■ **What the task requires**
Without omitting anything, retype the data that follows.
— Begin Given information —
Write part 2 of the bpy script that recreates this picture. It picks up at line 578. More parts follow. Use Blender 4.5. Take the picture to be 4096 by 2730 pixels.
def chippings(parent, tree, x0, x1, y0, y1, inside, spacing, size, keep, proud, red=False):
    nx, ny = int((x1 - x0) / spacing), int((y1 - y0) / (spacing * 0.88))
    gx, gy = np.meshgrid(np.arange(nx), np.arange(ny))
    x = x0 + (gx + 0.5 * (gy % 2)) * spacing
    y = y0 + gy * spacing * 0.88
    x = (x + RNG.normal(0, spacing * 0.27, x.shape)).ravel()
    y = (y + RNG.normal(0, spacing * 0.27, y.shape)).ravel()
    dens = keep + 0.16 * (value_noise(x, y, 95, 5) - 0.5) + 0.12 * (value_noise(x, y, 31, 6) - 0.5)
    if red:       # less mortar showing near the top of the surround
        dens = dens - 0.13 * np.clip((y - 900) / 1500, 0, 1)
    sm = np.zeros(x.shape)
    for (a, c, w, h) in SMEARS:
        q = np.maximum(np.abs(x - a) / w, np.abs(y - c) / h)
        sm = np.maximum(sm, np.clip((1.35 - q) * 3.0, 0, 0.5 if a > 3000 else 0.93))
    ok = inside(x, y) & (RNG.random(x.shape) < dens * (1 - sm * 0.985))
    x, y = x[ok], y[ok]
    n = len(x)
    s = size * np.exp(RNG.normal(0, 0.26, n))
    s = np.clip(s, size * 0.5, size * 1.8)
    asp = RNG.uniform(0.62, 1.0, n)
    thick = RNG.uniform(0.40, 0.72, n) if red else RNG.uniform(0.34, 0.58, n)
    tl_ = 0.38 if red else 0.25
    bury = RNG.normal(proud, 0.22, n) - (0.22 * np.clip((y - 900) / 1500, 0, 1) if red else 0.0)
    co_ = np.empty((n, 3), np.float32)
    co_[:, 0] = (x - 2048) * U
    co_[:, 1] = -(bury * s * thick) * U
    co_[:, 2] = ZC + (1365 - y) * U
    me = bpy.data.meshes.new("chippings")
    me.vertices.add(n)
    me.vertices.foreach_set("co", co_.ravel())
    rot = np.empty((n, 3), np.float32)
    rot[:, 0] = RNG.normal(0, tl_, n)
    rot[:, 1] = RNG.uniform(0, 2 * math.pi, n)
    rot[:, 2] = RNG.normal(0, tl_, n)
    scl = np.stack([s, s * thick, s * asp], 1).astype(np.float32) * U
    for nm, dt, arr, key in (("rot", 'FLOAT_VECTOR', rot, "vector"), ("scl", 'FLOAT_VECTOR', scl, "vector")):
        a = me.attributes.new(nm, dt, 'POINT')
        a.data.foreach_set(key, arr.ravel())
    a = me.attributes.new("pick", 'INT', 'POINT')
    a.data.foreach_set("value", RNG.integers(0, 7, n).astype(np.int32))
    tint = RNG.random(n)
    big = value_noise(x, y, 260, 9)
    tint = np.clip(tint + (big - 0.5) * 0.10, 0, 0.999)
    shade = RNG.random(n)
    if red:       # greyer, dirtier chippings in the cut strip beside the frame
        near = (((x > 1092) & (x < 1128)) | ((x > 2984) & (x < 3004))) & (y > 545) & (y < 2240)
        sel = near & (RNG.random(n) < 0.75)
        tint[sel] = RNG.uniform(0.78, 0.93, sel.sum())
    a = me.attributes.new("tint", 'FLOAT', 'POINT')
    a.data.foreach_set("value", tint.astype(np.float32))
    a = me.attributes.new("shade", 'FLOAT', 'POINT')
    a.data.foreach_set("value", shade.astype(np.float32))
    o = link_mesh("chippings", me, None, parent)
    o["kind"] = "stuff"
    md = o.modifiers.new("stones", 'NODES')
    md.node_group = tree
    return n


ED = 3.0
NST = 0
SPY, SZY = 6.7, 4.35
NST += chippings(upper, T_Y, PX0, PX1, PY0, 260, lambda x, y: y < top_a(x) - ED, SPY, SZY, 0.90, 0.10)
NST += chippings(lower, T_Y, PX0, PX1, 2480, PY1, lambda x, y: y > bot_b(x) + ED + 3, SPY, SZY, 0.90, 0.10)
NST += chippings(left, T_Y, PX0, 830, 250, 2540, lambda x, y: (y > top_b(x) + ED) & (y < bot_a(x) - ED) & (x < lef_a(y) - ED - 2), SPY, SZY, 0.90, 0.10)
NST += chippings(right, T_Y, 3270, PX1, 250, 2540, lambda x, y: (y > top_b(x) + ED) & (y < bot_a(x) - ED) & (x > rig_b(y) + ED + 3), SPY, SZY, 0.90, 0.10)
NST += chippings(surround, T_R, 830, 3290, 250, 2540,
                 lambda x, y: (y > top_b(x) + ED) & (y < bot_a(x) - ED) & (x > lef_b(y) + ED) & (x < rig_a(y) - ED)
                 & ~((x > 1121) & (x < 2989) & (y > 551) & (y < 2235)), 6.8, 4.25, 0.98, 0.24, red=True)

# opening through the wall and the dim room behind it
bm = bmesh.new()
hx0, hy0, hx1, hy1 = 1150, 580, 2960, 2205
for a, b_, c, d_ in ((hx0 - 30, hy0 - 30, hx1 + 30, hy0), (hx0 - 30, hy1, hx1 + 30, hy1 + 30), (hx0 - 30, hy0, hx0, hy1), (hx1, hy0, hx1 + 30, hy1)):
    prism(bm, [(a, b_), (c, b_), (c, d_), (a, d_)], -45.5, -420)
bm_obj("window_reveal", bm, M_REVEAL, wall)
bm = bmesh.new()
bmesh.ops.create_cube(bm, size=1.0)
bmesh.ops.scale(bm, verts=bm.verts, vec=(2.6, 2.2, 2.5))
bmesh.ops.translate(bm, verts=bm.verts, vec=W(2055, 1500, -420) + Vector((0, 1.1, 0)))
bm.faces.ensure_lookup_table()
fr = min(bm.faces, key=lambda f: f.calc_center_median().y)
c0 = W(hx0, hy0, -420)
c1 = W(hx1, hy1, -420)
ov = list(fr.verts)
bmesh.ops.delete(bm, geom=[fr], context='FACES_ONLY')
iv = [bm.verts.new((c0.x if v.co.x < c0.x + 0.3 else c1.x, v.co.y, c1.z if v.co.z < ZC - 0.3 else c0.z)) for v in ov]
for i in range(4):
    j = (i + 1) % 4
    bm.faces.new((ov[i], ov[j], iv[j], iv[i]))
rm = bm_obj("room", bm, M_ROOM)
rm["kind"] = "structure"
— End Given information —
■ **Exercise result**
Write part 2 of the bpy script that recreates this picture. It picks up at line 578. More parts follow. Use Blender 4.5. Take the picture to be 4096 by 2730 pixels.
def chippings(parent, tree, x0, x1, y0, y1, inside, spacing, size, keep, proud, red=False):
    nx, ny = int((x1 - x0) / spacing), int((y1 - y0) / (spacing * 0.88))
    gx, gy = np.meshgrid(np.arange(nx), np.arange(ny))
    x = x0 + (gx + 0.5 * (gy % 2)) * spacing
    y = y0 + gy * spacing * 0.88
    x = (x + RNG.normal(0, spacing * 0.27, x.shape)).ravel()
    y = (y + RNG.normal(0, spacing * 0.27, y.shape)).ravel()
    dens = keep + 0.16 * (value_noise(x, y, 95, 5) - 0.5) + 0.12 * (value_noise(x, y, 31, 6) - 0.5)
    if red:       # less mortar showing near the top of the surround
        dens = dens - 0.13 * np.clip((y - 900) / 1500, 0, 1)
    sm = np.zeros(x.shape)
    for (a, c, w, h) in SMEARS:
        q = np.maximum(np.abs(x - a) / w, np.abs(y - c) / h)
        sm = np.maximum(sm, np.clip((1.35 - q) * 3.0, 0, 0.5 if a > 3000 else 0.93))
    ok = inside(x, y) & (RNG.random(x.shape) < dens * (1 - sm * 0.985))
    x, y = x[ok], y[ok]
    n = len(x)
    s = size * np.exp(RNG.normal(0, 0.26, n))
    s = np.clip(s, size * 0.5, size * 1.8)
    asp = RNG.uniform(0.62, 1.0, n)
    thick = RNG.uniform(0.40, 0.72, n) if red else RNG.uniform(0.34, 0.58, n)
    tl_ = 0.38 if red else 0.25
    bury = RNG.normal(proud, 0.22, n) - (0.22 * np.clip((y - 900) / 1500, 0, 1) if red else 0.0)
    co_ = np.empty((n, 3), np.float32)
    co_[:, 0] = (x - 2048) * U
    co_[:, 1] = -(bury * s * thick) * U
    co_[:, 2] = ZC + (1365 - y) * U
    me = bpy.data.meshes.new("chippings")
    me.vertices.add(n)
    me.vertices.foreach_set("co", co_.ravel())
    rot = np.empty((n, 3), np.float32)
    rot[:, 0] = RNG.normal(0, tl_, n)
    rot[:, 1] = RNG.uniform(0, 2 * math.pi, n)
    rot[:, 2] = RNG.normal(0, tl_, n)
    scl = np.stack([s, s * thick, s * asp], 1).astype(np.float32) * U
    for nm, dt, arr, key in (("rot", 'FLOAT_VECTOR', rot, "vector"), ("scl", 'FLOAT_VECTOR', scl, "vector")):
        a = me.attributes.new(nm, dt, 'POINT')
        a.data.foreach_set(key, arr.ravel())
    a = me.attributes.new("pick", 'INT', 'POINT')
    a.data.foreach_set("value", RNG.integers(0, 7, n).astype(np.int32))
    tint = RNG.random(n)
    big = value_noise(x, y, 260, 9)
    tint = np.clip(tint + (big - 0.5) * 0.10, 0, 0.999)
    shade = RNG.random(n)
    if red:       # greyer, dirtier chippings in the cut strip beside the frame
        near = (((x > 1092) & (x < 1128)) | ((x > 2984) & (x < 3004))) & (y > 545) & (y < 2240)
        sel = near & (RNG.random(n) < 0.75)
        tint[sel] = RNG.uniform(0.78, 0.93, sel.sum())
    a = me.attributes.new("tint", 'FLOAT', 'POINT')
    a.data.foreach_set("value", tint.astype(np.float32))
    a = me.attributes.new("shade", 'FLOAT', 'POINT')
    a.data.foreach_set("value", shade.astype(np.float32))
    o = link_mesh("chippings", me, None, parent)
    o["kind"] = "stuff"
    md = o.modifiers.new("stones", 'NODES')
    md.node_group = tree
    return n


ED = 3.0
NST = 0
SPY, SZY = 6.7, 4.35
NST += chippings(upper, T_Y, PX0, PX1, PY0, 260, lambda x, y: y < top_a(x) - ED, SPY, SZY, 0.90, 0.10)
NST += chippings(lower, T_Y, PX0, PX1, 2480, PY1, lambda x, y: y > bot_b(x) + ED + 3, SPY, SZY, 0.90, 0.10)
NST += chippings(left, T_Y, PX0, 830, 250, 2540, lambda x, y: (y > top_b(x) + ED) & (y < bot_a(x) - ED) & (x < lef_a(y) - ED - 2), SPY, SZY, 0.90, 0.10)
NST += chippings(right, T_Y, 3270, PX1, 250, 2540, lambda x, y: (y > top_b(x) + ED) & (y < bot_a(x) - ED) & (x > rig_b(y) + ED + 3), SPY, SZY, 0.90, 0.10)
NST += chippings(surround, T_R, 830, 3290, 250, 2540,
                 lambda x, y: (y > top_b(x) + ED) & (y < bot_a(x) - ED) & (x > lef_b(y) + ED) & (x < rig_a(y) - ED)
                 & ~((x > 1121) & (x < 2989) & (y > 551) & (y < 2235)), 6.8, 4.25, 0.98, 0.24, red=True)

# opening through the wall and the dim room behind it
bm = bmesh.new()
hx0, hy0, hx1, hy1 = 1150, 580, 2960, 2205
for a, b_, c, d_ in ((hx0 - 30, hy0 - 30, hx1 + 30, hy0), (hx0 - 30, hy1, hx1 + 30, hy1 + 30), (hx0 - 30, hy0, hx0, hy1), (hx1, hy0, hx1 + 30, hy1)):
    prism(bm, [(a, b_), (c, b_), (c, d_), (a, d_)], -45.5, -420)
bm_obj("window_reveal", bm, M_REVEAL, wall)
bm = bmesh.new()
bmesh.ops.create_cube(bm, size=1.0)
bmesh.ops.scale(bm, verts=bm.verts, vec=(2.6, 2.2, 2.5))
bmesh.ops.translate(bm, verts=bm.verts, vec=W(2055, 1500, -420) + Vector((0, 1.1, 0)))
bm.faces.ensure_lookup_table()
fr = min(bm.faces, key=lambda f: f.calc_center_median().y)
c0 = W(hx0, hy0, -420)
c1 = W(hx1, hy1, -420)
ov = list(fr.verts)
bmesh.ops.delete(bm, geom=[fr], context='FACES_ONLY')
iv = [bm.verts.new((c0.x if v.co.x < c0.x + 0.3 else c1.x, v.co.y, c1.z if v.co.z < ZC - 0.3 else c0.z)) for v in ov]
for i in range(4):
    j = (i + 1) % 4
    bm.faces.new((ov[i], ov[j], iv[j], iv[i]))
rm = bm_obj("room", bm, M_ROOM)
rm["kind"] = "structure"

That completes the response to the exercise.